Nonostante la divulgazione di tali dati, Bianca Rende scrive che «Dei due mandati per 24.000 euro (chiusura contributo 2018) e 40.000 euro (acconto 2019) preparati dal settore cultura del comune di Cosenza ormai da due mesi, solo il primo è stato inviato in banca giorno 28 ottobre per la liquidazione, con l’espressa prescrizione di usare questi fondi per gli stipendi del personale.
Ad oggi, 31 ottobre 2019, il personale non risulta essere stato retribuito.
Il comune non provvederà a liquidare il secondo mandato (ne’ altri) se non avrà certezza che le spettanze dei dipendenti siano state soddisfatte almeno in parte. Col rischio che anche questo contributo arretrato finisca nel dissesto (personalmente dubito che il contributo sopravviverà con la nuova condizione finanziaria, ma questa è un’altra storia). “Cosa sta succedendo alla Civica? Come vengono impiegati i contributi del comune e della provincia? Perché i dipendenti non ricevono il loro stipendio da dieci mesi?” Sono queste le domande che sto ponendo da mesi in commissione Cultura e agli uffici interni competenti, senza risolvere l’enigma.
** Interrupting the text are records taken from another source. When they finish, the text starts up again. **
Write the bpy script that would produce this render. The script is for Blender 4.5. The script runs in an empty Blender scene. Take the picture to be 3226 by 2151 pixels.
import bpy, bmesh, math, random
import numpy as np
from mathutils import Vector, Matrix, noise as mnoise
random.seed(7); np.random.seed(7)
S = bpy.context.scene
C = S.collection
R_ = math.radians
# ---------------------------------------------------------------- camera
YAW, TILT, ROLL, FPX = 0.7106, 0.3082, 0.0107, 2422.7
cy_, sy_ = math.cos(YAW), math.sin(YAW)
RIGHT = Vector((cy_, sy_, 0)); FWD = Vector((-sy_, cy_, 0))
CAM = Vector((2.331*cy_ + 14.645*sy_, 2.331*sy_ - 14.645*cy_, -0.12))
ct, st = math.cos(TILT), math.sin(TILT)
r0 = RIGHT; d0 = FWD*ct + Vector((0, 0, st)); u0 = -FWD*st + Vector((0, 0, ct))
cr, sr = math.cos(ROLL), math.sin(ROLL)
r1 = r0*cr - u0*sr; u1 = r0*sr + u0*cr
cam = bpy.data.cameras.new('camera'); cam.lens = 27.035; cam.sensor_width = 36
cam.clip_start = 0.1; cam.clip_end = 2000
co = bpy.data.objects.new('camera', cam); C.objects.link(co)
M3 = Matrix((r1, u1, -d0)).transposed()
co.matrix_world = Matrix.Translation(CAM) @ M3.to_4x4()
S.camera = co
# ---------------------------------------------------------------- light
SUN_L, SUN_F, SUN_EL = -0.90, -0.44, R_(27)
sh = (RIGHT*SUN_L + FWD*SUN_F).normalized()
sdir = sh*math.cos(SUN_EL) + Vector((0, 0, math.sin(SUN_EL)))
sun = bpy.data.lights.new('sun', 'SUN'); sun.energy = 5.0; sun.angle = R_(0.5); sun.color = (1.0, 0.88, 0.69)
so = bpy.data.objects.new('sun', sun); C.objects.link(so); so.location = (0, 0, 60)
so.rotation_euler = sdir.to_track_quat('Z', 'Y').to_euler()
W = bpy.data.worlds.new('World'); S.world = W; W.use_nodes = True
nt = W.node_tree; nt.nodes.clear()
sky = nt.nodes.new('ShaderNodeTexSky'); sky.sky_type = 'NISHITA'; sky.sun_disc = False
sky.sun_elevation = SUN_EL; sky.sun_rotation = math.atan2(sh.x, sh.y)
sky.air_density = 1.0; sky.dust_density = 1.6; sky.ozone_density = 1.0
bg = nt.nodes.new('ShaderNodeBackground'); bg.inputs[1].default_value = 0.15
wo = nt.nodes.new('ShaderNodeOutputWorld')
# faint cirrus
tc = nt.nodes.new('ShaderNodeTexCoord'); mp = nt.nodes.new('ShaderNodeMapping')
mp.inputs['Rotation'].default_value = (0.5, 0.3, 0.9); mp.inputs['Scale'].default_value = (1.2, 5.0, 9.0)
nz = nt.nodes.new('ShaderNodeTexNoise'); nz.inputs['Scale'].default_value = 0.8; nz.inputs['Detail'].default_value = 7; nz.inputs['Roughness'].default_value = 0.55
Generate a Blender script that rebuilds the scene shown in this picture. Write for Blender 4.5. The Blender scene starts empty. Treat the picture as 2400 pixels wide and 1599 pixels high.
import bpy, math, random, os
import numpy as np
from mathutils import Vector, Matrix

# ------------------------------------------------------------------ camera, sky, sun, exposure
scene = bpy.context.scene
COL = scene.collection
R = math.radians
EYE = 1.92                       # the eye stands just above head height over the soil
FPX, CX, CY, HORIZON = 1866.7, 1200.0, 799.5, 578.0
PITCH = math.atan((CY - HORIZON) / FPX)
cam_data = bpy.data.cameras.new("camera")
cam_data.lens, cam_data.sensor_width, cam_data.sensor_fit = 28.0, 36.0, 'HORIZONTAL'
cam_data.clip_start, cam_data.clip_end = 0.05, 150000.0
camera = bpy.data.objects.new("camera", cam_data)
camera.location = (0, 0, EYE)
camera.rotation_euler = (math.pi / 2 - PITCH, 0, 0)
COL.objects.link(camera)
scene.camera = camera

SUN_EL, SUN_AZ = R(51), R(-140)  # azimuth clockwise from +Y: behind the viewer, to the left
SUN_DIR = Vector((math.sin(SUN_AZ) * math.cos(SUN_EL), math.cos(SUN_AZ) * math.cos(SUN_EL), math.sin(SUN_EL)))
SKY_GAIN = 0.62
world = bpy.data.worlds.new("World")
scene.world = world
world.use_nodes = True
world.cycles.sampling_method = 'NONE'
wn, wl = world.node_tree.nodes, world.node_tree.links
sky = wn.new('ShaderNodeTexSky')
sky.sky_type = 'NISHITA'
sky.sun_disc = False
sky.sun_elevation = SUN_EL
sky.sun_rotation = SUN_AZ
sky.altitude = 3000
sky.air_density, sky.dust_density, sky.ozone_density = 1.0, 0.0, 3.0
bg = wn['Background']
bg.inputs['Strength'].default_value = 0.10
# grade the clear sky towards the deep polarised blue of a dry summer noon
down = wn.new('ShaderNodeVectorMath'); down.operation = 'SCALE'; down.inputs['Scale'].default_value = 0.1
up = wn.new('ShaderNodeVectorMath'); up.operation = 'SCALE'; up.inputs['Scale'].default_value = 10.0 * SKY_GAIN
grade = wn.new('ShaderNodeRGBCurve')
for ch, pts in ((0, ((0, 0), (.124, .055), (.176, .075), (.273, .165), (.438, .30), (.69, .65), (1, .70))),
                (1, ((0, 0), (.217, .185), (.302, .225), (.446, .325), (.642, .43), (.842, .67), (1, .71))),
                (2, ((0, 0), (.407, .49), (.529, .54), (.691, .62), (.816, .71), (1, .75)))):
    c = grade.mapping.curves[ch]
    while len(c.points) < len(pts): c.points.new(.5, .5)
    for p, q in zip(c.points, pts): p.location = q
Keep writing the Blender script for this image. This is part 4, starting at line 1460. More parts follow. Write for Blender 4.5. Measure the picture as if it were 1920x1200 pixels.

Datemi una mano per scoprirlo. Il diritto di accesso connesso alla mia carica arriva solo fino ad un certo punto
».
Un illuminante scritto corredato da domande che, a onor del vero, non dovrebbero essere formulate da un consigliere, peraltro di minoranza, il quale ha il dovere di trovare le risposte. Se la commissione cultura non risponde alle domande della Rende, se l’enigma rimane tale e il consigliere chiede aiuto a tutti perché la sua carica le consente di arrivare solo fino a un certo punto, è chiaro che l’impegno profuso è stato minimo. È molto grave, inoltre, domandare: «Come vengono impiegati i contributi del comune e della provincia?». E lo chiede a noi?
È importante ora sottolineare anche il disinteresse fin qui dimostrato dal sottosegretario al Ministero per i beni e le attività culturali Anna Laura Orrico sulla Biblioteca Civica. Orrico, cosentina, ben conosce i problemi dell’istituzione, poiché in varie occasioni è intervenuta per parlare o scrivere della crisi in atto alla Civica, senza far poi seguire azioni concrete in grado di risollevarne le sorti.
Adesso, la domanda che ci poniamo tutti è: «Ma quanto sono capaci, motivati, bravi i politici e gli amministratori della nostra città? Hanno davvero a cuore la storia, la cultura, i lavoratori cosentini o sono per loro solo un pretesto per farsi pubblicità a effetto boomerang?».